(THE REQUEST): Print the listing as it stands, omitting all images.

╭─ THE DATA

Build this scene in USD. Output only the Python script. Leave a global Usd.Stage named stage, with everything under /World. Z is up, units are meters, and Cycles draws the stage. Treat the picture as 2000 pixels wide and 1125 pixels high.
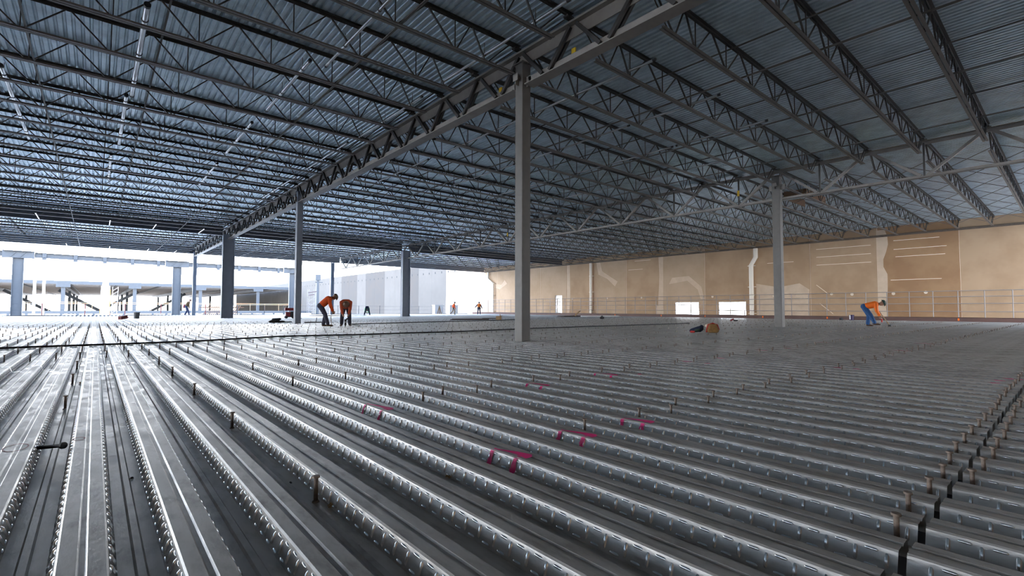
import math, random
import numpy as np, trimesh, manifold3d, usdkit, meshkit
from shapely.geometry import Polygon, box as sbox
from pxr import Usd, UsdGeom, UsdLux, UsdShade, Gf, Sdf, Vt

random.seed(11)
RNG = np.random.default_rng(5)
stage = Usd.Stage.CreateInMemory()
UsdGeom.SetStageUpAxis(stage, UsdGeom.Tokens.z)
UsdGeom.Xform.Define(stage, '/World')

# ------------------------------------------------------------------ camera
YAW, PITCH, ROLL, FPX = math.radians(40.62), math.radians(2.475), math.radians(0.16), 948.5
CAM = np.array([0.0, 0.0, 0.80])
_F = np.array([math.sin(YAW) * math.cos(PITCH), math.cos(YAW) * math.cos(PITCH), math.sin(PITCH)])
_r0 = np.array([math.cos(YAW), -math.sin(YAW), 0.0]); _u0 = np.cross(_r0, _F)
_R = math.cos(ROLL) * _r0 + math.sin(ROLL) * _u0
_U = -math.sin(ROLL) * _r0 + math.cos(ROLL) * _u0
cam = UsdGeom.Camera.Define(stage, '/World/camera')
cam.CreateHorizontalApertureAttr(36.0)
cam.CreateVerticalApertureAttr(36.0 * 1125 / 2000)
cam.CreateFocalLengthAttr(36.0 * FPX / 2000)
cam.CreateClippingRangeAttr(Gf.Vec2f(0.05, 5000))
cam.CreateExposureAttr(3.4)
cam.AddTransformOp().Set(Gf.Matrix4d(*_R, 0, *_U, 0, *(-_F), 0, *CAM, 1))

# ------------------------------------------------------------------ sky and sun
sky = UsdLux.DomeLight.Define(stage, '/World/sky')
sky.CreateIntensityAttr(1.0)
_skym = usdkit.material(stage, '/World/Looks/sky', {
    't': ('texture_coordinate', {}), 's': ('separate_xyz', {}),
    'r': ('rgb_ramp', {'ramp': [(0.0, (.90, .91, .93)), (0.12, (.85, .89, .96)), (0.45, (.58, .73, 1.0)), (1.0, (.40, .60, 1.0))]}),
    'b': ('background_shader', {'strength': 1.25})},
    [('t.generated', 's.vector'), ('s.z', 'r.fac'), ('r.color', 'b.color')], surface='b.background')
UsdShade.MaterialBindingAPI.Apply(sky.GetPrim()).Bind(_skym)
sun = UsdLux.DistantLight.Define(stage, '/World/sun')
sun.CreateIntensityAttr(3.0); sun.CreateAngleAttr(0.6); sun.CreateColorAttr(Gf.Vec3f(1.0, .93, .82))
_sd = np.array([-.50, -.50, .70]); _sd /= np.linalg.norm(_sd)          # towards the sun
_sx = np.cross([0, 0, 1], _sd); _sx /= np.linalg.norm(_sx); _sy = np.cross(_sd, _sx)
sun.AddTransformOp().Set(Gf.Matrix4d(*_sx, 0, *_sy, 0, *_sd, 0, 0, 0, 0, 1))

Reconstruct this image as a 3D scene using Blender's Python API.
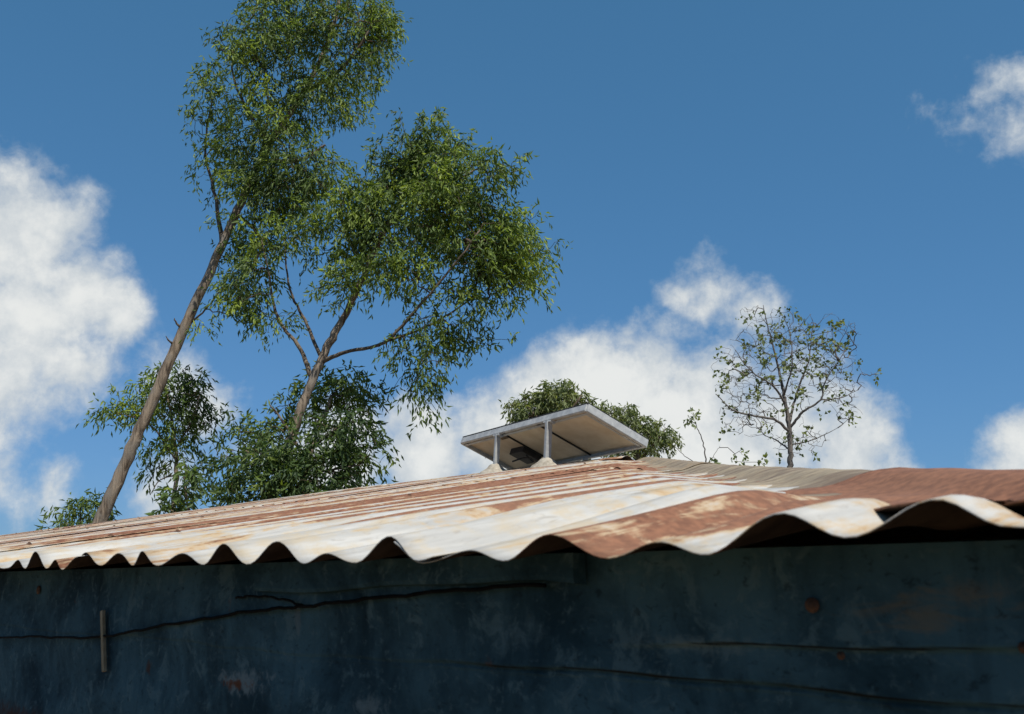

╰─

(OUTPUT FOR THIS EXERCISE):
Build this scene in USD. Output only the Python script. Leave a global Usd.Stage named stage, with everything under /World. Z is up, units are meters, and Cycles draws the stage. Treat the picture as 2000 pixels wide and 1125 pixels high.
import math, random
import numpy as np, trimesh, manifold3d, usdkit, meshkit
from shapely.geometry import Polygon, box as sbox
from pxr import Usd, UsdGeom, UsdLux, UsdShade, Gf, Sdf, Vt

random.seed(11)
RNG = np.random.default_rng(5)
stage = Usd.Stage.CreateInMemory()
UsdGeom.SetStageUpAxis(stage, UsdGeom.Tokens.z)
UsdGeom.Xform.Define(stage, '/World')

# ------------------------------------------------------------------ camera
YAW, PITCH, ROLL, FPX = math.radians(40.62), math.radians(2.475), math.radians(0.16), 948.5
CAM = np.array([0.0, 0.0, 0.80])
_F = np.array([math.sin(YAW) * math.cos(PITCH), math.cos(YAW) * math.cos(PITCH), math.sin(PITCH)])
_r0 = np.array([math.cos(YAW), -math.sin(YAW), 0.0]); _u0 = np.cross(_r0, _F)
_R = math.cos(ROLL) * _r0 + math.sin(ROLL) * _u0
_U = -math.sin(ROLL) * _r0 + math.cos(ROLL) * _u0
cam = UsdGeom.Camera.Define(stage, '/World/camera')
cam.CreateHorizontalApertureAttr(36.0)
cam.CreateVerticalApertureAttr(36.0 * 1125 / 2000)
cam.CreateFocalLengthAttr(36.0 * FPX / 2000)
cam.CreateClippingRangeAttr(Gf.Vec2f(0.05, 5000))
cam.CreateExposureAttr(3.4)
cam.AddTransformOp().Set(Gf.Matrix4d(*_R, 0, *_U, 0, *(-_F), 0, *CAM, 1))

# ------------------------------------------------------------------ sky and sun
sky = UsdLux.DomeLight.Define(stage, '/World/sky')
sky.CreateIntensityAttr(1.0)
_skym = usdkit.material(stage, '/World/Looks/sky', {
    't': ('texture_coordinate', {}), 's': ('separate_xyz', {}),
    'r': ('rgb_ramp', {'ramp': [(0.0, (.90, .91, .93)), (0.12, (.85, .89, .96)), (0.45, (.58, .73, 1.0)), (1.0, (.40, .60, 1.0))]}),
    'b': ('background_shader', {'strength': 1.25})},
    [('t.generated', 's.vector'), ('s.z', 'r.fac'), ('r.color', 'b.color')], surface='b.background')
UsdShade.MaterialBindingAPI.Apply(sky.GetPrim()).Bind(_skym)
sun = UsdLux.DistantLight.Define(stage, '/World/sun')
sun.CreateIntensityAttr(3.0); sun.CreateAngleAttr(0.6); sun.CreateColorAttr(Gf.Vec3f(1.0, .93, .82))
_sd = np.array([-.50, -.50, .70]); _sd /= np.linalg.norm(_sd)          # towards the sun
_sx = np.cross([0, 0, 1], _sd); _sx /= np.linalg.norm(_sx); _sy = np.cross(_sd, _sx)
sun.AddTransformOp().Set(Gf.Matrix4d(*_sx, 0, *_sy, 0, *_sd, 0, 0, 0, 0, 1))

Reconstruct this image as a 3D scene using Blender's Python API.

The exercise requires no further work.